Yes, Lincoln was willing to make slavery permanent in the states that desired this, IF these seven states would return.
When you read the first inaugural address you can’t say that slavery was the issue for the war that followed, because to Abraham Lincoln, slavery was not worth fighting over. A future post will discuss why a war had to be the only response the North considered when the southern seven states refused to re-join the union. It should be noted that the reasons for secession differ from the reasons for war.
As a side note, when comparing the US and CSA constitutions (again, from the Abbeville Institute article referenced earlier), the slavery sections are identical:
… the CSA [constitution] enunciates what was understood but not written in 1787, especially in three places: 1) the CSA extends the Fugitive Slave Clause to Territories; 2) in the governance of Territories the CSA allows slavery until the Territory becomes a State. The people of that State then choose whether to be a Slave or Free State; 3) the CSA explicitly forbids the Central government interfering with slavery in any State. This last was also the 1861 US Corwin Amendment that Lincoln supported. All three were part of the original, unwritten understanding of the US Founders.
In summary, the major differences were not about slavery, but about sovereignty, which is as follows:
1. Eliminated ‘dual sovereignty’. No powers were granted to the Central government. Specific powers were delegated.
2. Created a Defined and Unmistakable Federal government.
3. Mandated a solitary 6 year term for the President; gave the President a line item veto; required a mere majority vote in Congress for fiscal spending initiated by the President, but a 2/3’s majority if initiated by Congress.
4. Placed Constitutional amendment conventions entirely in the hands of the States. The Central government had no role but the mandate to issue a call for a convention when 3 of the 7 States had already proposed amendments.

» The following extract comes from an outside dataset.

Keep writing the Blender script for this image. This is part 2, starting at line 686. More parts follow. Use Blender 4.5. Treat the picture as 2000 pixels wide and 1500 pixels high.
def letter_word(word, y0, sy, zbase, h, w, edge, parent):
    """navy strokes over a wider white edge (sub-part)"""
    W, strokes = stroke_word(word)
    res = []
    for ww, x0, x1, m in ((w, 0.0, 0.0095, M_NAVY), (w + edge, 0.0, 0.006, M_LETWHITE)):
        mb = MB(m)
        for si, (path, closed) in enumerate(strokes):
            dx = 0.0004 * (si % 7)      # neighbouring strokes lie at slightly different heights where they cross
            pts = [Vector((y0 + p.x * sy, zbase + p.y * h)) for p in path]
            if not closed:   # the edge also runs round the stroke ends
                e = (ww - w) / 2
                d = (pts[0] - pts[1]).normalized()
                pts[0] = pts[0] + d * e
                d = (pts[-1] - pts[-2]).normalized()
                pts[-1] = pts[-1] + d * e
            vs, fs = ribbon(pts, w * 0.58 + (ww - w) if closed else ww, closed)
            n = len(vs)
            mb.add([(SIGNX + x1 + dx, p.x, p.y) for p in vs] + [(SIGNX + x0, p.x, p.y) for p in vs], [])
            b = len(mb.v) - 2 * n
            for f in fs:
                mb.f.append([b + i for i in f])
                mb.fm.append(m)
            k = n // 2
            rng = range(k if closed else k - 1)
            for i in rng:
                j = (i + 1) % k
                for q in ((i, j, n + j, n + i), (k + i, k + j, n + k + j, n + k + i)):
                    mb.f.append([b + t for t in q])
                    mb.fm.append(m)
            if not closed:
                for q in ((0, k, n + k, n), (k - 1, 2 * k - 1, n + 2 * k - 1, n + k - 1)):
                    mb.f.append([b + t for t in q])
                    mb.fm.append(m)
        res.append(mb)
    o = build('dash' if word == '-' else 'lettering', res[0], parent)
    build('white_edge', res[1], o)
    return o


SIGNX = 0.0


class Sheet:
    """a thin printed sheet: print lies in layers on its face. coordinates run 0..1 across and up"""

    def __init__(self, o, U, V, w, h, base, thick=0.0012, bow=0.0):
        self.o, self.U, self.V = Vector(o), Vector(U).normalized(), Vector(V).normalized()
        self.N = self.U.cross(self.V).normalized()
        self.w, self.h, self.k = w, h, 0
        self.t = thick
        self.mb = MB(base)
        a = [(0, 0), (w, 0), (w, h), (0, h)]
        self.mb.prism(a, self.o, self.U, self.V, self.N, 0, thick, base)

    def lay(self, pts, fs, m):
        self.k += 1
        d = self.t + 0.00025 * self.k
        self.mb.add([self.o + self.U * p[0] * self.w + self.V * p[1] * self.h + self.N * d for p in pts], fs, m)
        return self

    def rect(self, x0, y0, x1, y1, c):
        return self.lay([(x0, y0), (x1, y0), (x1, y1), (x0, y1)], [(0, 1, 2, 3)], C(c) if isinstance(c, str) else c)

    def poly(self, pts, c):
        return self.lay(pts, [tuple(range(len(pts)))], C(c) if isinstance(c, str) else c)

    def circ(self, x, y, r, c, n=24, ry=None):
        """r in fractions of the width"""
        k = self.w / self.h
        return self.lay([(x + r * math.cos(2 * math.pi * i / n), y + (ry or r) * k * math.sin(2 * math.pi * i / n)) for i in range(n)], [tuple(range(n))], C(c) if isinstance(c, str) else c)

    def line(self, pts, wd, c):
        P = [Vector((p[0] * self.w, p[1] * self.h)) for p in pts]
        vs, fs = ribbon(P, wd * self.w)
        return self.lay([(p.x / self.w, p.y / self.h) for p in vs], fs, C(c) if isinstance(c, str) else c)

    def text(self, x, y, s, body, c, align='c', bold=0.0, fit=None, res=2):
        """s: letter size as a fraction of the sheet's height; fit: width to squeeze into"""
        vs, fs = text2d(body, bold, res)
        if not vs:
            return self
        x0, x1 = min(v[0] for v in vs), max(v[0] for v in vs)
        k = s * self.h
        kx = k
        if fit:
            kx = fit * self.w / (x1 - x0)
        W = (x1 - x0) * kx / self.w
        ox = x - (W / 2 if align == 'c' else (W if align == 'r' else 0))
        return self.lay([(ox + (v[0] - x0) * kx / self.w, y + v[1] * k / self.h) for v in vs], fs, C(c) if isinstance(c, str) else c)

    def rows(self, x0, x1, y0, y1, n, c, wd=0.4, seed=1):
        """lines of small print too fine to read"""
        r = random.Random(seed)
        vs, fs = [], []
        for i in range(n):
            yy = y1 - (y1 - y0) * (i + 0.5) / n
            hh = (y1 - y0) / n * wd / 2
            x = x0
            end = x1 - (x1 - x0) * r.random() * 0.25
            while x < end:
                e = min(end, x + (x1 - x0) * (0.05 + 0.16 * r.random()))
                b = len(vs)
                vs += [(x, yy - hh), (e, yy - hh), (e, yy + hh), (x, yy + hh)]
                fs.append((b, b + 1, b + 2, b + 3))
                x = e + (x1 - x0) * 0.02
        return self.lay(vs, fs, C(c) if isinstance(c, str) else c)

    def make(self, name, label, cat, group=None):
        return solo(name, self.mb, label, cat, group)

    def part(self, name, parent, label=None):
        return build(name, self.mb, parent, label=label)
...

That alone does not look like a slavery-centric divorce/exit plan. This is about letting states have primary powers and specifically giving the general government limited powers. This had been the rub all along!
Also, on a final note, Lincoln too used the marriage analogy in his first inaugural address, but claimed that the “nation” could not do this:
Physically speaking, we can not separate. We can not remove our respective sections from each other nor build an impassable wall between them. A husband and wife may be divorced and go out of the presence and beyond the reach of each other, but the different parts of our country can not do this. They can not but remain face to face, and intercourse [communication], either amicable or hostile, must continue between them.
Lincoln has been proven wrong many times on this .. especially with the breakup of the USSR and the subsequent republics that were successfully birthed as a result.
In summary, 1860’s election changed the course of this federated republic, and the reactions to this new reality included the death of over 700,000 men and the ravaging of the southern region physically, emotionally and financially for the next hundred years. In the northern mind, one must pay an eternal price from desiring separation and divorce. Forced to be in this marriage, the south has never been the same, and this marriage has never been the same. Is it over yet?